The Pew Research Center can be found on the Web at www.pewresearch.org.

Under the PRC Umbrella

  • The Pew Forum on Religion and Public Life seeks to promote a deeper understanding of issues at the intersection of religion and public affairs by delivering timely, impartial information to national opinion leaders, including federal government officials, journalists, policy analysts and national advocacy organizations, without taking a position on policy debates. pewforum.org.   
  • The Pew Global Attitudes Project is a series of worldwide public opinion surveys that currently covers 50 populations (49 countries plus the Palestinian Authority). The project encompasses a broad array of subjects ranging from people's assessments of their own lives to their views about the current state of the world and important issues of the day. people-press.org/pgap.   
  • The Pew Hispanic Center aims to improve understanding of the diverse Hispanic population and its experience in the United States and to chronicle Latinos' growing impact on the nation. The center informs debate on critical issues through dissemination of its research to policymakers, business leaders, academic institutions and the media. www.pewhispanic.org.   

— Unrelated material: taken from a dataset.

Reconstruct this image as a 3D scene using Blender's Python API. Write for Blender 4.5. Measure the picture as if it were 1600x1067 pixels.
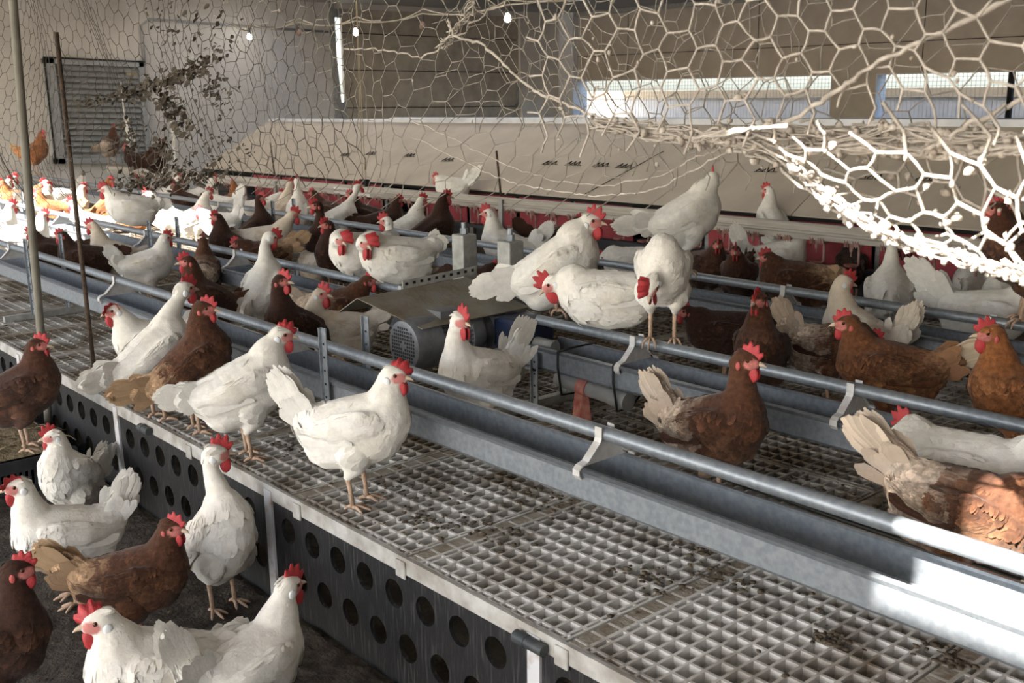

  • The Pew Internet & American Life Project explores the impact of the Internet on families, communities, work and home, daily life, education, health care and civic and political life. It aims to be an authoritative source on the evolution of the Internet through collection of essential, relevant data and timely discussions of real-world developments as they affect the virtual world. www.pewinternet.org   
  • The Pew Research Center for the People & the Press is an independent opinion-research group that studies attitudes toward the press, politics and public policy issues. It is best known for regular national surveys that measure public attentiveness to major news stories and for polling that charts trends in values and fundamental political and social attitudes. people-press.org.   
  • Stateline.org is a nonpartisan, non-profit online news publication that reports each weekday on state government. It provides information about political activity in the 50 state capitols and helps fill the coverage gap in an era of declining news media presence in statehouses. www.stateline.org.